Exercise description
Retype, with no alterations, every line between the one containing "What Blender Python" and the one containing "R = math.radians", counting both of those lines too. Pictures are to be left out.

Stored items from a collection
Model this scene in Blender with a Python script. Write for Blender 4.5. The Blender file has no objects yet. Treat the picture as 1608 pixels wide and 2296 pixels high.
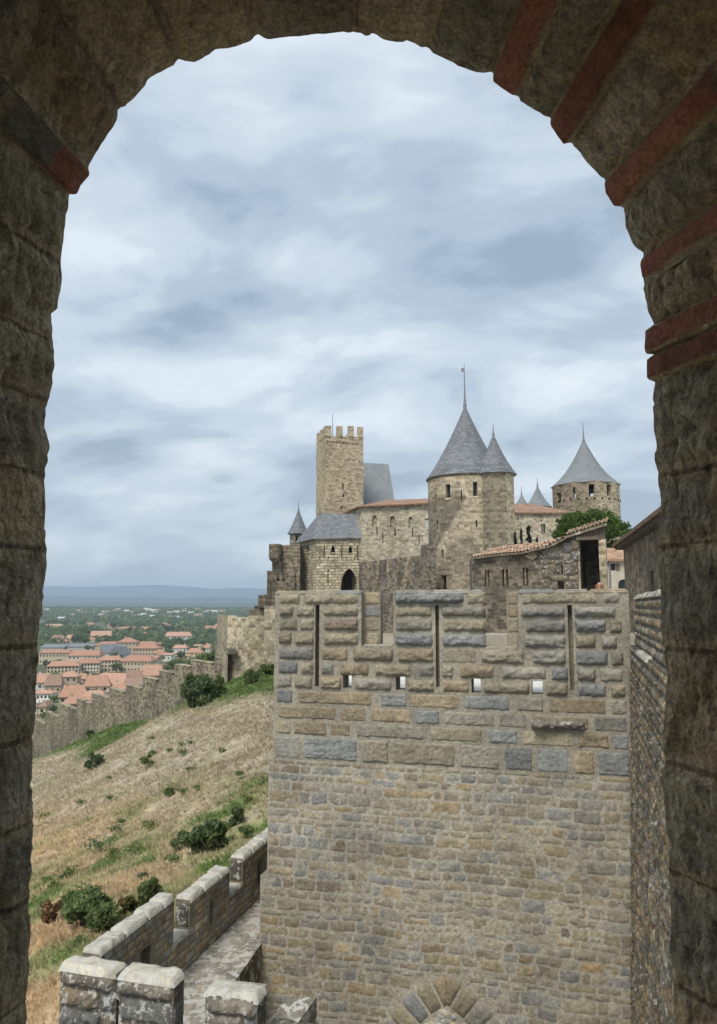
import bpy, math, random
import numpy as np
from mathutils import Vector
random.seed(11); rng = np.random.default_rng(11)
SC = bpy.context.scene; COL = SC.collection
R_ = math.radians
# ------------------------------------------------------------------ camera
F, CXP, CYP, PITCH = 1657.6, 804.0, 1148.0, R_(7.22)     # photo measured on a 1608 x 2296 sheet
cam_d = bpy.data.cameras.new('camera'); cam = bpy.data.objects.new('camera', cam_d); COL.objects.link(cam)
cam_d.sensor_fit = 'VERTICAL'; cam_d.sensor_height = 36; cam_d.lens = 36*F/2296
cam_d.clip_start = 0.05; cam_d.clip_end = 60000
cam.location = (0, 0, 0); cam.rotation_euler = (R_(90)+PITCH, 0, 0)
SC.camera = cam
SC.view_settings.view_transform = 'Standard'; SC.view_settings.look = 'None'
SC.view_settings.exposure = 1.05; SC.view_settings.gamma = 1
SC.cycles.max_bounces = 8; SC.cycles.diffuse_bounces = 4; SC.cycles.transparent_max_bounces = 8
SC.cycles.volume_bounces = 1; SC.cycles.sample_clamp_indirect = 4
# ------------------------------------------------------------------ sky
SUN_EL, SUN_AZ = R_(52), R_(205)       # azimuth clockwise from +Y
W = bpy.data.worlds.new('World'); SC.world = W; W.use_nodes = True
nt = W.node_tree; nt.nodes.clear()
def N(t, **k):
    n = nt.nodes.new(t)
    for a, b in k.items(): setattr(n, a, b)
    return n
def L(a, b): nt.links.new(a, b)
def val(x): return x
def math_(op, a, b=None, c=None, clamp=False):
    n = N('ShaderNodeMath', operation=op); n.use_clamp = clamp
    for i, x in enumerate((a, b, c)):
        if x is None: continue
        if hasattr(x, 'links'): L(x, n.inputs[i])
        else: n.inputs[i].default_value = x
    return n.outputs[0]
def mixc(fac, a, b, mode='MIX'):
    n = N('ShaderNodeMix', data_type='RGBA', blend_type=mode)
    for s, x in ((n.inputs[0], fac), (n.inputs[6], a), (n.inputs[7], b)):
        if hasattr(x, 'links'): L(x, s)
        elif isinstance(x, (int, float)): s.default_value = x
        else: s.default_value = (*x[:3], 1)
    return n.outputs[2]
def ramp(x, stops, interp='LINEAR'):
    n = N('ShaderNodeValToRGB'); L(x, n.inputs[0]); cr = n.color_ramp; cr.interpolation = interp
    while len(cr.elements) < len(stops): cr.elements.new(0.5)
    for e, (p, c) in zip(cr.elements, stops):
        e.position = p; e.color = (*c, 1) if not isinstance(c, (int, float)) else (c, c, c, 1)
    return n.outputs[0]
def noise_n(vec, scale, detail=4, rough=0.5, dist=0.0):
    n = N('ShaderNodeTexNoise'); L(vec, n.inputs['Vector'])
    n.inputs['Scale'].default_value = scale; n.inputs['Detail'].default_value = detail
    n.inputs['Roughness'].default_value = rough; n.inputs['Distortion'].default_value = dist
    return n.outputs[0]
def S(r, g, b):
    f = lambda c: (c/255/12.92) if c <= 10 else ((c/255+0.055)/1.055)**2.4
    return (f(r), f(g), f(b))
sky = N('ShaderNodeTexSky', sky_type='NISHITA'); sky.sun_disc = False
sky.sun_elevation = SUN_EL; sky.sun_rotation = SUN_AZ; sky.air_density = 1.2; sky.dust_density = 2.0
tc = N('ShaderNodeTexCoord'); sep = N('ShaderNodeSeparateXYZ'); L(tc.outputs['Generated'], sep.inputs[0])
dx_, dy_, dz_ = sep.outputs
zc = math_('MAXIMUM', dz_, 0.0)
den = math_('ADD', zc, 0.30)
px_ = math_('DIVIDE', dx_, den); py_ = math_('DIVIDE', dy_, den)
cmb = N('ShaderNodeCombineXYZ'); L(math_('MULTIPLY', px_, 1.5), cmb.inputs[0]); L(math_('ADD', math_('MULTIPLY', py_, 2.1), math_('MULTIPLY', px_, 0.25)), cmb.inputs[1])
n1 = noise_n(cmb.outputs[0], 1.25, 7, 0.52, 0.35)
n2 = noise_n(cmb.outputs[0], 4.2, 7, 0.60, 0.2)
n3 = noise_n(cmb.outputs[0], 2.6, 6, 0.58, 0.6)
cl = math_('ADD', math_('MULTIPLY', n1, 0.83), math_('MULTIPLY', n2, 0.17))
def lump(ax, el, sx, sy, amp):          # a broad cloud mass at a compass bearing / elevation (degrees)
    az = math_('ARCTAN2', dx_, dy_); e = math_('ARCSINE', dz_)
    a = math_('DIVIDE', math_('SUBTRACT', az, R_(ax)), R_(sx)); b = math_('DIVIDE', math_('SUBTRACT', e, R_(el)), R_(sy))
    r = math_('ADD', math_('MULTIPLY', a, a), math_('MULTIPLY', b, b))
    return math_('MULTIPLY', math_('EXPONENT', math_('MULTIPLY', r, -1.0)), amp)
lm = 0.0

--

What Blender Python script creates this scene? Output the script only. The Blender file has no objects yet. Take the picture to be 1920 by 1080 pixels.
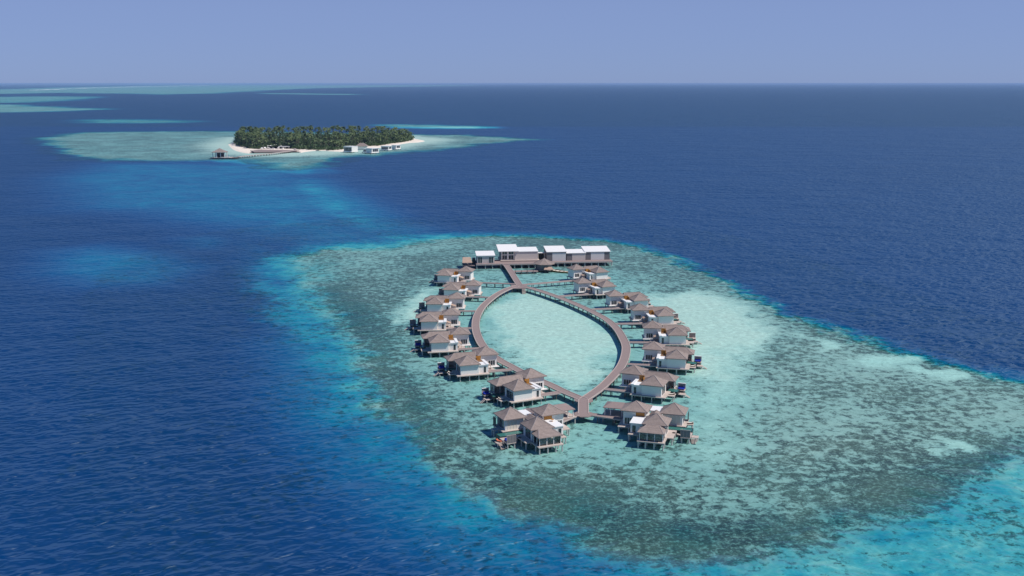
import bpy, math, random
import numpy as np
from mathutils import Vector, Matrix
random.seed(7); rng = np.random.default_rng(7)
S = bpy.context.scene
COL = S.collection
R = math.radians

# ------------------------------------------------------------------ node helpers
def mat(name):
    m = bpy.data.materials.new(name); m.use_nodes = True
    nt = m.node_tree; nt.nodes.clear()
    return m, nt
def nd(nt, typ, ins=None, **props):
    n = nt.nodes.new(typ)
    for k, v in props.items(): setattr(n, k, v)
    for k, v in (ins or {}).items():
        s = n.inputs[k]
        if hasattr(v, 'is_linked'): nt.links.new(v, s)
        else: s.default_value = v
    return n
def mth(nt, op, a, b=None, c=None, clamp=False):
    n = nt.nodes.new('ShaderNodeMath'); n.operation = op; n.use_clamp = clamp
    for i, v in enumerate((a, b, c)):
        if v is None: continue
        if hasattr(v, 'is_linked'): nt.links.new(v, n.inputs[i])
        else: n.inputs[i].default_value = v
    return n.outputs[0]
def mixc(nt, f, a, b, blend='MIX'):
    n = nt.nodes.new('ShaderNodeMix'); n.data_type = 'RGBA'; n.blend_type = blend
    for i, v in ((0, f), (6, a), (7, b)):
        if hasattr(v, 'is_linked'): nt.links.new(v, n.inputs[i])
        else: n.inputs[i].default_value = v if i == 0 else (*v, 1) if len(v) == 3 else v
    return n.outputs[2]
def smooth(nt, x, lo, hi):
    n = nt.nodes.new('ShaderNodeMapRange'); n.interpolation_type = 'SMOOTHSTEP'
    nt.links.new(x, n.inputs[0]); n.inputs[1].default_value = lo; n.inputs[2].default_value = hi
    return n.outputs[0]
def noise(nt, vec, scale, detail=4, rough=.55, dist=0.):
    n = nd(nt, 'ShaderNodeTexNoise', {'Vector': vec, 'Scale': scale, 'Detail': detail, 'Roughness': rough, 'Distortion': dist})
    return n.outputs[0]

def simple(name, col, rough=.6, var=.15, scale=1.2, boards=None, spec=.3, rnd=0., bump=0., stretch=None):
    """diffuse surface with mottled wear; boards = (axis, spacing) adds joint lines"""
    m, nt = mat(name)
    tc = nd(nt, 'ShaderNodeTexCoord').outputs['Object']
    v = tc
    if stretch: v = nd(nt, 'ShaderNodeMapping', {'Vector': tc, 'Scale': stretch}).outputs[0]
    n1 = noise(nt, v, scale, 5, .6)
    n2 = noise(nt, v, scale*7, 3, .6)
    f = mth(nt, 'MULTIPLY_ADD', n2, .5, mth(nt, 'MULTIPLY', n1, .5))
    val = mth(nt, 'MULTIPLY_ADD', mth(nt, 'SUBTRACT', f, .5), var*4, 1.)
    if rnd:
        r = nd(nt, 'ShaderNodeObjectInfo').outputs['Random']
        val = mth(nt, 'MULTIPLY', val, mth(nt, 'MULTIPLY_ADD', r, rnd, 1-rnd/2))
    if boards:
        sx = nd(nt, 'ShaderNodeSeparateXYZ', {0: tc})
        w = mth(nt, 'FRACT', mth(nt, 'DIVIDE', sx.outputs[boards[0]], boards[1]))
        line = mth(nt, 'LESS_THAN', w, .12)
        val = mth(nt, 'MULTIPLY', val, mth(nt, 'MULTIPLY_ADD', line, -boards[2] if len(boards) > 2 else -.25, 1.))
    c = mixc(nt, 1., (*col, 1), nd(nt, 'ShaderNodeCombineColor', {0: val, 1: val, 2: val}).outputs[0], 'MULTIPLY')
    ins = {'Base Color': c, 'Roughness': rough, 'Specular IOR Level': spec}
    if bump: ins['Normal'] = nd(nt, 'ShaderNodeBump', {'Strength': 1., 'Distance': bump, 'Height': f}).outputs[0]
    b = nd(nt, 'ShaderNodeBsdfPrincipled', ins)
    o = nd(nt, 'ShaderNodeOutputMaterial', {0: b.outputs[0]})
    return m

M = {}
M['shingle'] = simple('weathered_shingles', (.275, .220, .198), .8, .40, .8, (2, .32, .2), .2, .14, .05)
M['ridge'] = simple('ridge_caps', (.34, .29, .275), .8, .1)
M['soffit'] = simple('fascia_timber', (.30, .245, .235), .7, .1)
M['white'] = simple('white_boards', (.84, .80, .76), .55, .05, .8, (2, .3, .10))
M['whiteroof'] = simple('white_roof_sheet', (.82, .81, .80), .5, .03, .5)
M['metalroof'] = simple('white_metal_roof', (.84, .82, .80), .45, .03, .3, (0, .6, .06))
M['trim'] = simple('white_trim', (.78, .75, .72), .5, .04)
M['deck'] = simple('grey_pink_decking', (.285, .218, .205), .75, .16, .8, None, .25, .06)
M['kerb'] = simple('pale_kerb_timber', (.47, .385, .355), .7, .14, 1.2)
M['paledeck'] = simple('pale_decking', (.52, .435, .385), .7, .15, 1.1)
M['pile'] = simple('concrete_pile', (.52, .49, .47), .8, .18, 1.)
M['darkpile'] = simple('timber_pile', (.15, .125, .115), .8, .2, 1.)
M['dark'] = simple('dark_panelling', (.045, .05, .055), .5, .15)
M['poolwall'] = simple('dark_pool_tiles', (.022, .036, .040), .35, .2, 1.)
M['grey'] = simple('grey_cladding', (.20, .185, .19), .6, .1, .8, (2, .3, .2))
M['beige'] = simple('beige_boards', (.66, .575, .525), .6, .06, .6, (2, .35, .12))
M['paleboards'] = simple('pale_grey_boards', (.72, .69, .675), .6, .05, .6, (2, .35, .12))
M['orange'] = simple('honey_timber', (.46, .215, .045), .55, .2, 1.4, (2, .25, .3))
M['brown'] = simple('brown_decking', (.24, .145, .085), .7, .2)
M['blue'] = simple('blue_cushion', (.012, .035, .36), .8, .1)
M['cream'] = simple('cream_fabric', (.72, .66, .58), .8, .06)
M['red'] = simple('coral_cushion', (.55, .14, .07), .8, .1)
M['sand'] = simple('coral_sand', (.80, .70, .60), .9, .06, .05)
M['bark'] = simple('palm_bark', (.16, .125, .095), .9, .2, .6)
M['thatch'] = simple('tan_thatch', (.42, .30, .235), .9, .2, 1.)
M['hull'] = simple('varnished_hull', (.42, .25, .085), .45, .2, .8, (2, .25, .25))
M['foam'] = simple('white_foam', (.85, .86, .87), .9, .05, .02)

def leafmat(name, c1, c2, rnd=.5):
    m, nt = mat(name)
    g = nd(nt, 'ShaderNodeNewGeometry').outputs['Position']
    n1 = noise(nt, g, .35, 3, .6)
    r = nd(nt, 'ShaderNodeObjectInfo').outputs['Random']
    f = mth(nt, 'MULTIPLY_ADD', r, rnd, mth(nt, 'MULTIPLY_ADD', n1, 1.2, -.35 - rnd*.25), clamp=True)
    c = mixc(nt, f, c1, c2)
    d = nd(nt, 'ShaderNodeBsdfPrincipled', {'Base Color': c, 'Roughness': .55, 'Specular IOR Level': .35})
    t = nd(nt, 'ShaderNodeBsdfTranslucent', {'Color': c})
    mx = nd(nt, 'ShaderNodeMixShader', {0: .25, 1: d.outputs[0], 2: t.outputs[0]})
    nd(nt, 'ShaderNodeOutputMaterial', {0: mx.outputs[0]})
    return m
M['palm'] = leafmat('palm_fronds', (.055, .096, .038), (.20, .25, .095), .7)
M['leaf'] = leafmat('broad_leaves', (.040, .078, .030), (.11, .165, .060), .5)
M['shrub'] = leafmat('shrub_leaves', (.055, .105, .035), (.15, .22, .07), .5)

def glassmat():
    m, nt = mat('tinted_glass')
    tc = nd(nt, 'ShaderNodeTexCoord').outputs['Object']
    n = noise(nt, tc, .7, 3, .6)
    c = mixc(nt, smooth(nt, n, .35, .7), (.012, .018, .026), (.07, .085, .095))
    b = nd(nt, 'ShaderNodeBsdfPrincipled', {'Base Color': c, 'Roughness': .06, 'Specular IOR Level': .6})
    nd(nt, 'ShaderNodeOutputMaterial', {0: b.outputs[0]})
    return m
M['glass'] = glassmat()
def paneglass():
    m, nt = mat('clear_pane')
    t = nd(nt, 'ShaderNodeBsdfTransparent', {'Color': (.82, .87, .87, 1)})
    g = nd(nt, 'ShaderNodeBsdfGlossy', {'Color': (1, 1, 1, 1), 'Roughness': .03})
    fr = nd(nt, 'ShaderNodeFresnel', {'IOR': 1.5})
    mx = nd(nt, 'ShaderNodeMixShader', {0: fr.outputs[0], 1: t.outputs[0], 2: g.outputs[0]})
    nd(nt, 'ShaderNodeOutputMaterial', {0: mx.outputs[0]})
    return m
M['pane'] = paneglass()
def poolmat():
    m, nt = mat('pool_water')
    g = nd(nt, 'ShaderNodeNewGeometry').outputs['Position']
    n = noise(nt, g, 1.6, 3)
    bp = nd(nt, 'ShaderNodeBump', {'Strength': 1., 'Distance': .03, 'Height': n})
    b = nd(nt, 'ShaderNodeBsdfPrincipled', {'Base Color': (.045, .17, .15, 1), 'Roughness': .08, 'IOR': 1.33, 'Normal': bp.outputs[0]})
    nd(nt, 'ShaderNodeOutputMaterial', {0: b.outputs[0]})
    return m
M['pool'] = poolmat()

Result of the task
What Blender Python script creates this scene? Output the script only. The Blender file has no objects yet. Take the picture to be 1920 by 1080 pixels.
import bpy, math, random
import numpy as np
from mathutils import Vector, Matrix
random.seed(7); rng = np.random.default_rng(7)
S = bpy.context.scene
COL = S.collection
R = math.radians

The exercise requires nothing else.